Copy every line of the data in which the word "scene" occurs.

◆ **Data supplied**:
════════════════

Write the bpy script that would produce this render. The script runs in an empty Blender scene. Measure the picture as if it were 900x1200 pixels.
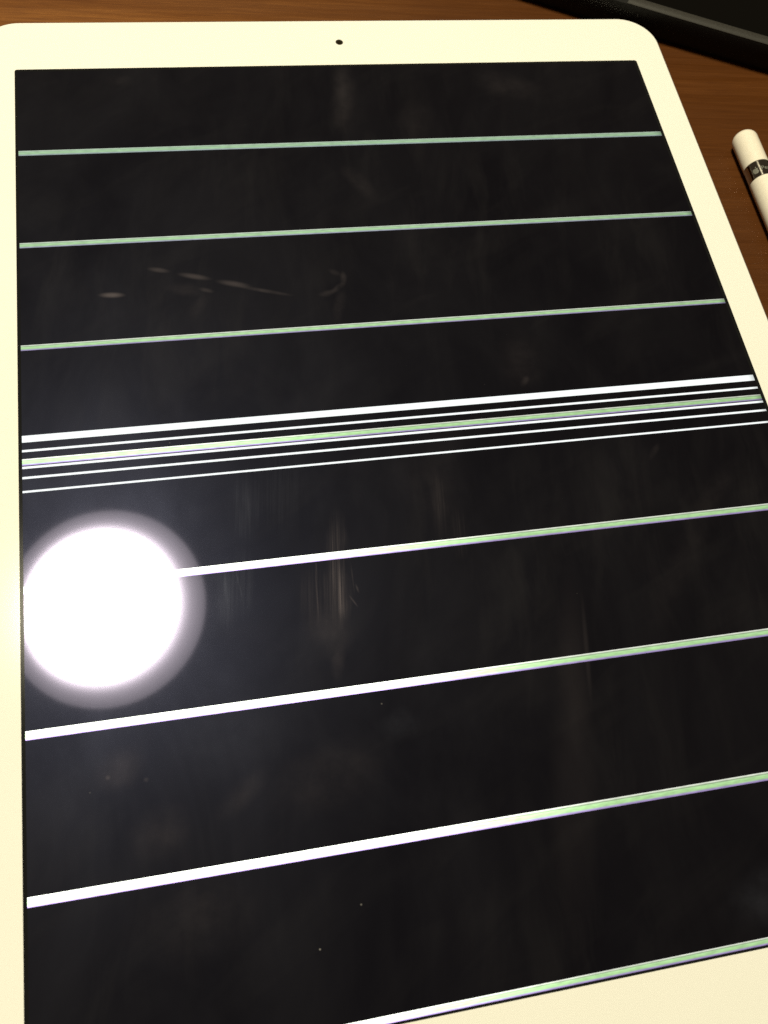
import bpy, bmesh, math, random
from mathutils import Vector, Matrix

random.seed(4)
S = bpy.context.scene
C = S.collection
MM = 0.001
GLASS = 6.9          # height of the tablet's glass above the table, mm

# ------------------------------------------------------------------ camera
cam_d = bpy.data.cameras.new('camera')
cam = bpy.data.objects.new('camera', cam_d)
C.objects.link(cam)
cam_d.sensor_fit = 'HORIZONTAL'
cam_d.sensor_width = 36.0
cam_d.lens = 36.0 * 1054.51 / 900.0
cam_d.clip_start = 0.005
cam_d.clip_end = 50.0
R = Matrix(((0.97884071, 0.1030197, -0.17679878),
            (-0.1650335, 0.90827085, -0.38445807),
            (0.12097443, 0.40550093, 0.90605418)))
M4 = R.to_4x4()
M4.translation = Vector((-52.681, -107.988, 202.384 + GLASS)) * MM
cam.matrix_world = M4
cam_d.dof.use_dof = True
cam_d.dof.focus_distance = 0.245
cam_d.dof.aperture_fstop = 44.0
S.camera = cam

# ------------------------------------------------------------------ world: a dim warm room
w = bpy.data.worlds.new('World')
S.world = w
w.use_nodes = True
w.node_tree.nodes['Background'].inputs[0].default_value = (1.0, 0.76, 0.52, 1)
w.node_tree.nodes['Background'].inputs[1].default_value = 0.075
S.view_settings.view_transform = 'Standard'
S.view_settings.look = 'None'
S.view_settings.exposure = 0.0
S.view_settings.gamma = 1.0
try:
    S.cycles.use_denoising = False
    S.cycles.caustics_reflective = False
    S.cycles.caustics_refractive = False
    S.cycles.blur_glossy = 0.3
    S.cycles.max_bounces = 8
    S.cycles.sample_clamp_indirect = 4.0
except Exception:
    pass
LAMP = 174.0          # radiance of the ceiling lamp's bright diffuser


# ------------------------------------------------------------------ helpers
def link(name, me, mat=None, parent=None, smooth=False):
    o = bpy.data.objects.new(name, me)
    C.objects.link(o)
    if mat is not None:
        me.materials.append(mat)
    if parent is not None:
        o.parent = parent
    if smooth:
        for p in me.polygons:
            p.use_smooth = True
    return o


def obj(name, bm, mat=None, parent=None, smooth=False, sharp=None):
    bm.normal_update()
    me = bpy.data.meshes.new(name)
    bm.to_mesh(me)
    bm.free()
    o = link(name, me, mat, parent, smooth)
    if smooth and sharp:
        me.set_sharp_from_angle(angle=math.radians(sharp))
    return o


def thing(name, label, cat, loc=(0, 0, 0), rotz=0.0):
    o = bpy.data.objects.new(name, None)
    o.empty_display_size = 0.01
    C.objects.link(o)
    o.location = Vector(loc) * MM
    o.rotation_euler = (0, 0, rotz)
    o['label'] = label
    o['category'] = cat
    return o


def rrect(w_, h_, r, n=10):
    """rounded rectangle outline, counter-clockwise, mm"""
    pts = []
    for cx, cy, a0 in ((w_/2-r, h_/2-r, 0), (-w_/2+r, h_/2-r, 90), (-w_/2+r, -h_/2+r, 180), (w_/2-r, -h_/2+r, 270)):
        for k in range(n+1):
            a = math.radians(a0 + 90.0*k/n)
            pts.append((cx + r*math.cos(a), cy + r*math.sin(a)))
    return pts


def loft(bm, rings, close_bottom=True, close_top=True):
    """rings: list of lists of 3d points in mm, all the same length"""
    R_ = [[bm.verts.new(Vector(p)*MM) for p in ring] for ring in rings]
    n = len(R_[0])
    for a, b in zip(R_, R_[1:]):
        for i in range(n):
            j = (i+1) % n
            bm.faces.new((a[i], a[j], b[j], b[i]))
    if close_bottom:
        bm.faces.new(list(reversed(R_[0])))
    if close_top:
        bm.faces.new(R_[-1])
    return R_


def rr_ring(w_, h_, r, z, inset, n=10):
    return [(x, y, z) for x, y in rrect(w_-2*inset, h_-2*inset, max(r-inset, 0.05), n)]


def lathe(bm, prof, n=48, axis='y'):
    """prof: (radius, along) mm; axis along y or z"""
    rings = []
    for r, t in prof:
        ring = []
        for k in range(n):
            a = 2*math.pi*k/n
            if axis == 'y':
                ring.append(Vector((r*math.sin(a), t, r*math.cos(a)))*MM)
            else:
                ring.append(Vector((r*math.cos(a), r*math.sin(a), t))*MM)
        rings.append(ring)
    vs = []
    for (r, t), ring in zip(prof, rings):
        if r < 1e-6:
            vs.append([bm.verts.new(ring[0])])
        else:
            vs.append([bm.verts.new(p) for p in ring])
    for a, b in zip(vs, vs[1:]):
        for k in range(n):
            j = (k+1) % n
            if len(a) == 1 and len(b) > 1:
                bm.faces.new((a[0], b[k], b[j]))
            elif len(b) == 1 and len(a) > 1:
                bm.faces.new((a[j], a[k], b[0]))
            elif len(a) > 1:
                bm.faces.new((a[j], a[k], b[k], b[j]))
    bmesh.ops.recalc_face_normals(bm, faces=bm.faces[:])


# ------------------------------------------------------------------ material helpers
class Mat:
    def __init__(self, name):
        self.m = bpy.data.materials.new(name)
        self.m.use_nodes = True
        self.t = self.m.node_tree
        self.bsdf = self.t.nodes['Principled BSDF']
        self.out = self.t.nodes['Material Output']

    def node(self, typ, **kw):
        n = self.t.nodes.new(typ)
        for k, v in kw.items():
            setattr(n, k, v)
        return n

    def ln(self, a, b):
        self.t.links.new(a, b)

    def put(self, sock, v):
        if hasattr(v, 'is_linked') or hasattr(v, 'links'):
            self.ln(v, sock)
        else:
            sock.default_value = v

    def math(self, op, a, b=0.0, clamp=False):
        n = self.node('ShaderNodeMath', operation=op)
        n.use_clamp = clamp
        self.put(n.inputs[0], a)
        self.put(n.inputs[1], b)
        return n.outputs[0]

    def rng(self, v, a, b, c, d, interp='LINEAR'):
        n = self.node('ShaderNodeMapRange', interpolation_type=interp)
        self.put(n.inputs['Value'], v)
        for k, x in zip(('From Min', 'From Max', 'To Min', 'To Max'), (a, b, c, d)):
            n.inputs[k].default_value = x
        return n.outputs['Result']

    def coord(self):
        return self.node('ShaderNodeTexCoord').outputs['Object']

    def mapping(self, v, loc=(0, 0, 0), rot=(0, 0, 0), scale=(1, 1, 1), typ='POINT'):
        n = self.node('ShaderNodeMapping', vector_type=typ)
        self.ln(v, n.inputs['Vector'])
        n.inputs['Location'].default_value = loc
        n.inputs['Rotation'].default_value = rot
        n.inputs['Scale'].default_value = scale
        return n.outputs['Vector']

    def noise(self, v, scale, detail=3.0, rough=0.55, dist=0.0):
        n = self.node('ShaderNodeTexNoise')
        self.ln(v, n.inputs['Vector'])
        n.inputs['Scale'].default_value = scale
        n.inputs['Detail'].default_value = detail
        n.inputs['Roughness'].default_value = rough
        n.inputs['Distortion'].default_value = dist
        return n.outputs['Fac']

    def ramp(self, v, stops):
        n = self.node('ShaderNodeValToRGB')
        self.ln(v, n.inputs['Fac'])
        e = n.color_ramp.elements
        while len(e) < len(stops):
            e.new(0.5)
        for el, (p, c) in zip(e, stops):
            el.position = p
            el.color = (*c, 1)
        return n.outputs['Color']

    def mix(self, f, a, b, blend='MIX'):
        n = self.node('ShaderNodeMix', data_type='RGBA', blend_type=blend)
        self.put(n.inputs['Factor'], f)
        for s, v in ((n.inputs[6], a), (n.inputs[7], b)):
            if isinstance(v, tuple):
                s.default_value = (*v, 1) if len(v) == 3 else v
            else:
                self.ln(v, s)
        return n.outputs[2]

    def setp(self, **kw):
        for k, v in kw.items():
            s = self.bsdf.inputs[k.replace('_', ' ')]
            if isinstance(v, tuple):
                s.default_value = (*v, 1) if len(v) == 3 else v
            else:
                self.put(s, v)
        return self


def plain(name, col, rough, metal=0.0, spec=0.5, vary=0.0, vscale=200.0):
    m = Mat(name)
    m.setp(Base_Color=col, Roughness=rough, Metallic=metal)
    m.bsdf.inputs['Specular IOR Level'].default_value = spec
    if vary:
        n = m.noise(m.coord(), vscale, 4)
        f = m.rng(n, 0.3, 0.7, 1-vary, 1+vary)
        hsv = m.node('ShaderNodeHueSaturation')
        hsv.inputs['Color'].default_value = (*col, 1)
        m.ln(f, hsv.inputs['Value'])
        m.ln(hsv.outputs[0], m.bsdf.inputs['Base Color'])
        m.ln(m.rng(n, 0.3, 0.7, rough*0.85, rough*1.15), m.bsdf.inputs['Roughness'])
    return m.m


# ------------------------------------------------------------------ screen glass: finger marks, dust, rub marks, painted room reflections
# centre x, y (mm on the glass), half-length, half-width, direction (deg), strength, warm(1)/cool(0), streaky
SMEARS_REFLECTIONS = [
    # the broad rubbed mark right of the lamp's reflection
    (-26.3, -29.5, 9.0, 2.6, 83, 0.022, 1, 1), (-27.6, -41.5, 8.5, 3.2, 84, 0.036, 1, 1),
    (-26.4, -45.5, 3.2, 1.6, 80, 0.022, 1, 1), (-31.0, -50.5, 6.5, 5.5, 84, 0.014, 1, 0),
    (-30.0, -58.0, 4.5, 1.6, 78, 0.013, 1, 0), (-33.5, -42.0, 9.0, 3.6, 85, 0.010, 1, 1),
    (-26.9, -40.0, 8.5, 0.20, 82.5, 0.055, 1, 1), (-25.3, -36.0, 7.0, 0.16, 83, 0.040, 1, 1), (-28.6, -40.5, 6.5, 0.18, 83, 0.035, 1, 1),
    (-27.6, -33.0, 9.0, 0.14, 83, 0.030, 1, 1), (-23.6, -38.5, 4.0, 0.22, 88, 0.025, 1, 0), (-24.3, -44.0, 1.8, 0.25, 118, 0.040, 1, 0),
    (-22.9, -41.0, 1.2, 0.3, 100, 0.035, 1, 0), (-32.6, -41.5, 8.0, 0.22, 86, 0.022, 1, 1), (-31.8, -34.0, 4.0, 0.2, 86, 0.020, 1, 1),
    (-50.4, -36.5, 4.5, 0.25, 97, 0.022, 0, 1), (-53.5, -37.0, 5.0, 0.5, 88, 0.020, 0, 1), (-48.4, -20.0, 5.5, 0.4, 84, 0.016, 0, 1),
    (-46.2, -17.5, 5.0, 0.25, 84, 0.018, 0, 1), (-82.0, -76.2, 0.6, 0.55, 0, 0.035, 1, 0), (-74.2, -77.8, 0.6, 0.55, 0, 0.028, 1, 0),
    # paler strokes between it and the lamp
    (-47.0, -17.0, 9.0, 4.0, 84, 0.012, 0, 1), (-49.5, -36.0, 9.0, 2.6, 86, 0.013, 0, 1),
    (-53.5, -39.0, 9.0, 3.0, 86, 0.014, 0, 1), (-56.5, -40.0, 11.0, 7.0, 86, 0.008, 0, 0),
    (-38.0, -13.0, 12.0, 6.0, 84, 0.007, 0, 1),
    # strokes in the middle
    (1.0, -22.0, 10.0, 2.4, 84, 0.010, 1, 1), (5.0, -30.0, 7.0, 2.2, 84, 0.008, 1, 1),
    (0.0, -14.0, 14.0, 11.0, 84, 0.005, 1, 0),
    # long upright room reflection at right, painted in, with its crisp edge
    (29.4, -63.0, 13.0, 0.7, 80, 0.010, 1, 2), (25.8, -64.0, 22.0, 4.2, 78, 0.0062, 1, 2),
    (18.5, -92.0, 34.0, 5.5, 76, 0.0058, 1, 2),
    # spots at lower left
    (-79.5, -74.6, 6.0, 4.5, 40, 0.018, 1, 0), (-72.0, -89.0, 7.0, 5.5, 20, 0.012, 1, 0),
    (-55.0, -84.0, 8.0, 2.6, 35, 0.010, 1, 0), (-36.0, -83.0, 14.0, 7.0, 15, 0.009, 1, 0),
    (-18.0, -74.0, 4.5, 4.0, 15, 0.010, 0, 0), (-66.0, -106.0, 14.0, 8.0, 10, 0.008, 1, 0),
    (-58.0, -72.0, 16.0, 9.0, 15, 0.006, 0, 0),
    # dashed rub marks under the second line
    (-75.3, 48.5, 3.3, 0.95, -4, 0.080, 1, 2), (-62.6, 55.9, 3.0, 0.9, -13, 0.034, 1, 2),
    (-53.3, 53.1, 4.4, 1.0, -15, 0.042, 1, 2), (-43.0, 49.9, 4.6, 1.05, -15, 0.040, 1, 2),
    (-35.0, 47.0, 7.5, 0.7, -16, 0.026, 1, 0), (-56.5, 49.0, 5.0, 2.2, -20, 0.010, 1, 0),
    (-50.5, 48.3, 2.2, 0.8, -20, 0.022, 1, 0), (-53.0, 43.0, 5.0, 2.0, 60, 0.007, 1, 0),
    (-13.3, 49.2, 2.8, 1.05, 80, 0.020, 1, 0), (-14.8, 46.4, 2.4, 1.05, 42, 0.019, 1, 0), (-17.4, 45.0, 2.8, 1.1, 14, 0.015, 1, 0),
    (-15.0, 52.0, 2.0, 1.05, 128, 0.012, 1, 0),
    (-15.3, 40.0, 6.5, 1.5, 75, 0.010, 1, 0),
    # faint marks at the top, the first a room reflection painted in
    (-1.8, 119.0, 17.0, 4.0, 82, 0.011, 1, 0), (-3.0, 84.0, 8.0, 3.0, -60, 0.009, 1, 0),
    (-70.0, 127.5, 4.0, 2.5, 0, 0.007, 1, 0), (52.0, 122.0, 12.0, 6.0, -20, 0.007, 1, 0),
    (18.0, 108.0, 10.0, 6.0, 60, 0.005, 1, 0), (32.0, 18.0, 10.0, 7.0, 80, 0.007, 1, 0),
    (31.5, 12.0, 2.0, 1.2, 60, 0.015, 1, 0), (62.0, -13.0, 3.0, 1.0, 50, 0.012, 1, 0),
    (75.0, -26.0, 14.0, 3.0, 40, 0.005, 1, 0), (60.0, -45.0, 22.0, 4.0, 48, 0.004, 1, 0),
    # bluish reflection painted into the lower right corner
    (62.0, -122.0, 17.0, 6.5, 8, 0.013, 0, 0),
]


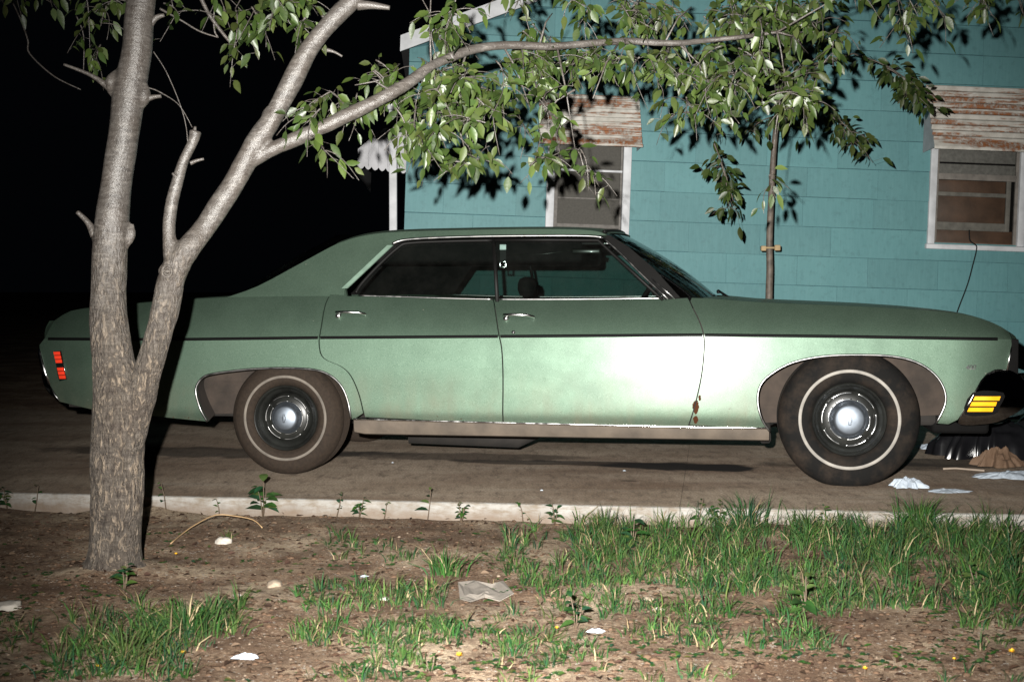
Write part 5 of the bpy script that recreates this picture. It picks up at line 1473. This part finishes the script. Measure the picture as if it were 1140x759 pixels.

════════════════

◆ **Task result**:
Write the bpy script that would produce this render. The script runs in an empty Blender scene. Measure the picture as if it were 900x1200 pixels.
S = bpy.context.scene